→ **WHAT THE EXERCISE ASKS**
Output every line below without omitting or altering anything.

→ **SOURCE DATA**
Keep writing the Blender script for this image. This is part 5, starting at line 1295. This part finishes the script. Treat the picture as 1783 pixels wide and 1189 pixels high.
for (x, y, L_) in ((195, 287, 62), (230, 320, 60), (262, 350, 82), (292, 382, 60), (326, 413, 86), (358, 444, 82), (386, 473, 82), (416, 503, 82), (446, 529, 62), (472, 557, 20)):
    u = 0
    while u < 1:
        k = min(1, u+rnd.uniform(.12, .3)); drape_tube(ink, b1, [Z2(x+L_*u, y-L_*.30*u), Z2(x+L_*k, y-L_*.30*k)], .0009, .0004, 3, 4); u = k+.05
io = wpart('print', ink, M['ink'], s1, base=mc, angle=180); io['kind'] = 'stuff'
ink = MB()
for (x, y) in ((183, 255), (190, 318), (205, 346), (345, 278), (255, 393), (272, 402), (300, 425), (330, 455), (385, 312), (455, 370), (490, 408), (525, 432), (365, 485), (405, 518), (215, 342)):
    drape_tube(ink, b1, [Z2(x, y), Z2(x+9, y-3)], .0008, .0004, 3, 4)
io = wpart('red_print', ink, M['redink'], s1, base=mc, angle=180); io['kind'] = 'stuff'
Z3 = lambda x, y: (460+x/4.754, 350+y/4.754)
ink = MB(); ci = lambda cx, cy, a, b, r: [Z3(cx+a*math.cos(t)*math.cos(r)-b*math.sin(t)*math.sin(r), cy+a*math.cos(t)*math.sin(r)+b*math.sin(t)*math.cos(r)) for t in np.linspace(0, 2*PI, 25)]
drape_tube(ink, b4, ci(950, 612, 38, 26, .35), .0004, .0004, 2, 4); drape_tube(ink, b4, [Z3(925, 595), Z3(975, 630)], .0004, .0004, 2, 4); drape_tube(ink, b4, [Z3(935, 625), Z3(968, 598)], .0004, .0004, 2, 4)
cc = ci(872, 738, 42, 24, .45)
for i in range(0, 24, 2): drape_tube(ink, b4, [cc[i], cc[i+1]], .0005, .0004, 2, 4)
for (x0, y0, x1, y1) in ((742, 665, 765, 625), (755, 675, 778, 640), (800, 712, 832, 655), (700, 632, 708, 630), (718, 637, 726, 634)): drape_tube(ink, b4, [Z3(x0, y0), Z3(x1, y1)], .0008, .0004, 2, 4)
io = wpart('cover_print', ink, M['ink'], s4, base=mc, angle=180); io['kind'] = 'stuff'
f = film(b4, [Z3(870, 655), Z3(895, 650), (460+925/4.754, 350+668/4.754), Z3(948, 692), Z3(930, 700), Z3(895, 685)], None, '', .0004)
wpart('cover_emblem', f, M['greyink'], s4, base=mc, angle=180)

→ **ANSWER TO THIS PROBLEM**
Keep writing the Blender script for this image. This is part 5, starting at line 1295. This part finishes the script. Treat the picture as 1783 pixels wide and 1189 pixels high.
for (x, y, L_) in ((195, 287, 62), (230, 320, 60), (262, 350, 82), (292, 382, 60), (326, 413, 86), (358, 444, 82), (386, 473, 82), (416, 503, 82), (446, 529, 62), (472, 557, 20)):
    u = 0
    while u < 1:
        k = min(1, u+rnd.uniform(.12, .3)); drape_tube(ink, b1, [Z2(x+L_*u, y-L_*.30*u), Z2(x+L_*k, y-L_*.30*k)], .0009, .0004, 3, 4); u = k+.05
io = wpart('print', ink, M['ink'], s1, base=mc, angle=180); io['kind'] = 'stuff'
ink = MB()
for (x, y) in ((183, 255), (190, 318), (205, 346), (345, 278), (255, 393), (272, 402), (300, 425), (330, 455), (385, 312), (455, 370), (490, 408), (525, 432), (365, 485), (405, 518), (215, 342)):
    drape_tube(ink, b1, [Z2(x, y), Z2(x+9, y-3)], .0008, .0004, 3, 4)
io = wpart('red_print', ink, M['redink'], s1, base=mc, angle=180); io['kind'] = 'stuff'
Z3 = lambda x, y: (460+x/4.754, 350+y/4.754)
ink = MB(); ci = lambda cx, cy, a, b, r: [Z3(cx+a*math.cos(t)*math.cos(r)-b*math.sin(t)*math.sin(r), cy+a*math.cos(t)*math.sin(r)+b*math.sin(t)*math.cos(r)) for t in np.linspace(0, 2*PI, 25)]
drape_tube(ink, b4, ci(950, 612, 38, 26, .35), .0004, .0004, 2, 4); drape_tube(ink, b4, [Z3(925, 595), Z3(975, 630)], .0004, .0004, 2, 4); drape_tube(ink, b4, [Z3(935, 625), Z3(968, 598)], .0004, .0004, 2, 4)
cc = ci(872, 738, 42, 24, .45)
for i in range(0, 24, 2): drape_tube(ink, b4, [cc[i], cc[i+1]], .0005, .0004, 2, 4)
for (x0, y0, x1, y1) in ((742, 665, 765, 625), (755, 675, 778, 640), (800, 712, 832, 655), (700, 632, 708, 630), (718, 637, 726, 634)): drape_tube(ink, b4, [Z3(x0, y0), Z3(x1, y1)], .0008, .0004, 2, 4)
io = wpart('cover_print', ink, M['ink'], s4, base=mc, angle=180); io['kind'] = 'stuff'
f = film(b4, [Z3(870, 655), Z3(895, 650), (460+925/4.754, 350+668/4.754), Z3(948, 692), Z3(930, 700), Z3(895, 685)], None, '', .0004)
wpart('cover_emblem', f, M['greyink'], s4, base=mc, angle=180)